◆ **Set exercise**
Output the data that follows exactly, line for line.

◆ **Dataset extract**
_ _ _
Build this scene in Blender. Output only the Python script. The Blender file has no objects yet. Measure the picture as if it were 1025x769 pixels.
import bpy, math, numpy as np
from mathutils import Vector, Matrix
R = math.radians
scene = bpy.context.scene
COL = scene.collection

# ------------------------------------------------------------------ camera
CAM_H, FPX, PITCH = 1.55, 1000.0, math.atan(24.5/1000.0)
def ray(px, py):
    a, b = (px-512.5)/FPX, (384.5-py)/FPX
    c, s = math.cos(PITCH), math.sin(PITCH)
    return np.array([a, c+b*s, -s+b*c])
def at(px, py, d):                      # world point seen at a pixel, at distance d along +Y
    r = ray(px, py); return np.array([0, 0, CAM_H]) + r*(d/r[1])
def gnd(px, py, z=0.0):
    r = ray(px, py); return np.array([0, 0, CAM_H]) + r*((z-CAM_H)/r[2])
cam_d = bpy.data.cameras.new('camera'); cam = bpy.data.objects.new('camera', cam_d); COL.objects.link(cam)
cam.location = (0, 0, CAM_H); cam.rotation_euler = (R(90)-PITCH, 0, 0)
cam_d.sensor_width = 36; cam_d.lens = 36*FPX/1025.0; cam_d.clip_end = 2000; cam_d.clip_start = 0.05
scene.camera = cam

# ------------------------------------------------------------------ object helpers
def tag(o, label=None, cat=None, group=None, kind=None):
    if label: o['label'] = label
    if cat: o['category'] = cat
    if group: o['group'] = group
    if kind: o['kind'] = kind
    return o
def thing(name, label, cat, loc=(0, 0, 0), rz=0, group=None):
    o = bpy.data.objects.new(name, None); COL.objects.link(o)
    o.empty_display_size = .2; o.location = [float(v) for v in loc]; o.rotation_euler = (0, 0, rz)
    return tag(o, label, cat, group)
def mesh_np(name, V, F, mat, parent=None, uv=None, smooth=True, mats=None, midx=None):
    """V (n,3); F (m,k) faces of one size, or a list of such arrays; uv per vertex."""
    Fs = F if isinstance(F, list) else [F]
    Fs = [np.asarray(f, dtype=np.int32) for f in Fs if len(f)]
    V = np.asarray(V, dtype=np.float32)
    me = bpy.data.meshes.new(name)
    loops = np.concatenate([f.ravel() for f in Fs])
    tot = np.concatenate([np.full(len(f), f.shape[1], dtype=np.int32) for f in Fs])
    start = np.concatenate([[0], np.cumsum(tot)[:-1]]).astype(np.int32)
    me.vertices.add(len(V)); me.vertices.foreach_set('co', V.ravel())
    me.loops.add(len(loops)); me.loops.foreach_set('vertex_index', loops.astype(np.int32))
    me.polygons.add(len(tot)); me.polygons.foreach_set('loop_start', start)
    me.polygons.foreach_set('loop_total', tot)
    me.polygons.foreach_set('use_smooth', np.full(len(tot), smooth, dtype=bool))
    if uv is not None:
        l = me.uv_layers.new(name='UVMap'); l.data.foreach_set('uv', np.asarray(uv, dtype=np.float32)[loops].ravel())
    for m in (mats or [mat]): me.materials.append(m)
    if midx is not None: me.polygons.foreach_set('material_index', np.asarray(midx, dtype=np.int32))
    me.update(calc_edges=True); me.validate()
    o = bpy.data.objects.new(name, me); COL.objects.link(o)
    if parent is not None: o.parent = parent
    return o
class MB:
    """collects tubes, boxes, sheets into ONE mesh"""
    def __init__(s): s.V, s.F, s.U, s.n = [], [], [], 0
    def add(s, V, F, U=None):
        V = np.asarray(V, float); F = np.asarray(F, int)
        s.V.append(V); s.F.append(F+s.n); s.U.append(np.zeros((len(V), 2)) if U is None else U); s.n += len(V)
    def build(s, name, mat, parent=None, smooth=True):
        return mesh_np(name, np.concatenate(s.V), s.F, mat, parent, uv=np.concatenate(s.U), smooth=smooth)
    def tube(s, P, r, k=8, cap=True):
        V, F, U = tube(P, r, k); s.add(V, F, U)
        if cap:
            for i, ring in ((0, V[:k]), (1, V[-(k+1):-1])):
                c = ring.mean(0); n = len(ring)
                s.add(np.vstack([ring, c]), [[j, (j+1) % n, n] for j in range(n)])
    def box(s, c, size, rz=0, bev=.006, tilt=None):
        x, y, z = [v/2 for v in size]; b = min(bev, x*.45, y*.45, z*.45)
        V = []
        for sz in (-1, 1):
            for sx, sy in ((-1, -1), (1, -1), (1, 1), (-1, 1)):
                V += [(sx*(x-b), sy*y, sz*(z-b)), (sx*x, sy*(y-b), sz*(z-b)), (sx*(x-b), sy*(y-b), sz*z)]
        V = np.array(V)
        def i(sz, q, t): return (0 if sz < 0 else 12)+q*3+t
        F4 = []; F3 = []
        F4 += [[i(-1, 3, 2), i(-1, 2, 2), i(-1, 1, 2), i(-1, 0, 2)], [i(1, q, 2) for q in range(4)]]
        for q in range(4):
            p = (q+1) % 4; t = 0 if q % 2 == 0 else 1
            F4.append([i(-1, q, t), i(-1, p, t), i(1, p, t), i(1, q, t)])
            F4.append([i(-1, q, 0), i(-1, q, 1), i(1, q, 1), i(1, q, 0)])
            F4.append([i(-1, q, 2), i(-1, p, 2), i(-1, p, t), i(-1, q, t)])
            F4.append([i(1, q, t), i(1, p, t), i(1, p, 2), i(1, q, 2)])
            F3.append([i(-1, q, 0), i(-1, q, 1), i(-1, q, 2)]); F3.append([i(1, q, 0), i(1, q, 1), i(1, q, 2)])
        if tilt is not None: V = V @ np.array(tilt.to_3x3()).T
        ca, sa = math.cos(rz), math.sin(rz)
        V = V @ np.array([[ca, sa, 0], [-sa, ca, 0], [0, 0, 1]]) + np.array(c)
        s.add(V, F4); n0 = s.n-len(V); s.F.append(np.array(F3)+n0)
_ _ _
◆ **Finished answer**
Build this scene in Blender. Output only the Python script. The Blender file has no objects yet. Measure the picture as if it were 1025x769 pixels.
import bpy, math, numpy as np
from mathutils import Vector, Matrix
R = math.radians
scene = bpy.context.scene
COL = scene.collection

# ------------------------------------------------------------------ camera
CAM_H, FPX, PITCH = 1.55, 1000.0, math.atan(24.5/1000.0)
def ray(px, py):
    a, b = (px-512.5)/FPX, (384.5-py)/FPX
    c, s = math.cos(PITCH), math.sin(PITCH)
    return np.array([a, c+b*s, -s+b*c])
def at(px, py, d):                      # world point seen at a pixel, at distance d along +Y
    r = ray(px, py); return np.array([0, 0, CAM_H]) + r*(d/r[1])
def gnd(px, py, z=0.0):
    r = ray(px, py); return np.array([0, 0, CAM_H]) + r*((z-CAM_H)/r[2])
cam_d = bpy.data.cameras.new('camera'); cam = bpy.data.objects.new('camera', cam_d); COL.objects.link(cam)
cam.location = (0, 0, CAM_H); cam.rotation_euler = (R(90)-PITCH, 0, 0)
cam_d.sensor_width = 36; cam_d.lens = 36*FPX/1025.0; cam_d.clip_end = 2000; cam_d.clip_start = 0.05
scene.camera = cam

# ------------------------------------------------------------------ object helpers
def tag(o, label=None, cat=None, group=None, kind=None):
    if label: o['label'] = label
    if cat: o['category'] = cat
    if group: o['group'] = group
    if kind: o['kind'] = kind
    return o
def thing(name, label, cat, loc=(0, 0, 0), rz=0, group=None):
    o = bpy.data.objects.new(name, None); COL.objects.link(o)
    o.empty_display_size = .2; o.location = [float(v) for v in loc]; o.rotation_euler = (0, 0, rz)
    return tag(o, label, cat, group)
def mesh_np(name, V, F, mat, parent=None, uv=None, smooth=True, mats=None, midx=None):
    """V (n,3); F (m,k) faces of one size, or a list of such arrays; uv per vertex."""
    Fs = F if isinstance(F, list) else [F]
    Fs = [np.asarray(f, dtype=np.int32) for f in Fs if len(f)]
    V = np.asarray(V, dtype=np.float32)
    me = bpy.data.meshes.new(name)
    loops = np.concatenate([f.ravel() for f in Fs])
    tot = np.concatenate([np.full(len(f), f.shape[1], dtype=np.int32) for f in Fs])
    start = np.concatenate([[0], np.cumsum(tot)[:-1]]).astype(np.int32)
    me.vertices.add(len(V)); me.vertices.foreach_set('co', V.ravel())
    me.loops.add(len(loops)); me.loops.foreach_set('vertex_index', loops.astype(np.int32))
    me.polygons.add(len(tot)); me.polygons.foreach_set('loop_start', start)
    me.polygons.foreach_set('loop_total', tot)
    me.polygons.foreach_set('use_smooth', np.full(len(tot), smooth, dtype=bool))
    if uv is not None:
        l = me.uv_layers.new(name='UVMap'); l.data.foreach_set('uv', np.asarray(uv, dtype=np.float32)[loops].ravel())
    for m in (mats or [mat]): me.materials.append(m)
    if midx is not None: me.polygons.foreach_set('material_index', np.asarray(midx, dtype=np.int32))
    me.update(calc_edges=True); me.validate()
    o = bpy.data.objects.new(name, me); COL.objects.link(o)
    if parent is not None: o.parent = parent
    return o
class MB:
    """collects tubes, boxes, sheets into ONE mesh"""
    def __init__(s): s.V, s.F, s.U, s.n = [], [], [], 0
    def add(s, V, F, U=None):
        V = np.asarray(V, float); F = np.asarray(F, int)
        s.V.append(V); s.F.append(F+s.n); s.U.append(np.zeros((len(V), 2)) if U is None else U); s.n += len(V)
    def build(s, name, mat, parent=None, smooth=True):
        return mesh_np(name, np.concatenate(s.V), s.F, mat, parent, uv=np.concatenate(s.U), smooth=smooth)
    def tube(s, P, r, k=8, cap=True):
        V, F, U = tube(P, r, k); s.add(V, F, U)
        if cap:
            for i, ring in ((0, V[:k]), (1, V[-(k+1):-1])):
                c = ring.mean(0); n = len(ring)
                s.add(np.vstack([ring, c]), [[j, (j+1) % n, n] for j in range(n)])
    def box(s, c, size, rz=0, bev=.006, tilt=None):
        x, y, z = [v/2 for v in size]; b = min(bev, x*.45, y*.45, z*.45)
        V = []
        for sz in (-1, 1):
            for sx, sy in ((-1, -1), (1, -1), (1, 1), (-1, 1)):
                V += [(sx*(x-b), sy*y, sz*(z-b)), (sx*x, sy*(y-b), sz*(z-b)), (sx*(x-b), sy*(y-b), sz*z)]
        V = np.array(V)
        def i(sz, q, t): return (0 if sz < 0 else 12)+q*3+t
        F4 = []; F3 = []
        F4 += [[i(-1, 3, 2), i(-1, 2, 2), i(-1, 1, 2), i(-1, 0, 2)], [i(1, q, 2) for q in range(4)]]
        for q in range(4):
            p = (q+1) % 4; t = 0 if q % 2 == 0 else 1
            F4.append([i(-1, q, t), i(-1, p, t), i(1, p, t), i(1, q, t)])
            F4.append([i(-1, q, 0), i(-1, q, 1), i(1, q, 1), i(1, q, 0)])
            F4.append([i(-1, q, 2), i(-1, p, 2), i(-1, p, t), i(-1, q, t)])
            F4.append([i(1, q, t), i(1, p, t), i(1, p, 2), i(1, q, 2)])
            F3.append([i(-1, q, 0), i(-1, q, 1), i(-1, q, 2)]); F3.append([i(1, q, 0), i(1, q, 1), i(1, q, 2)])
        if tilt is not None: V = V @ np.array(tilt.to_3x3()).T
        ca, sa = math.cos(rz), math.sin(rz)
        V = V @ np.array([[ca, sa, 0], [-sa, ca, 0], [0, 0, 1]]) + np.array(c)
        s.add(V, F4); n0 = s.n-len(V); s.F.append(np.array(F3)+n0)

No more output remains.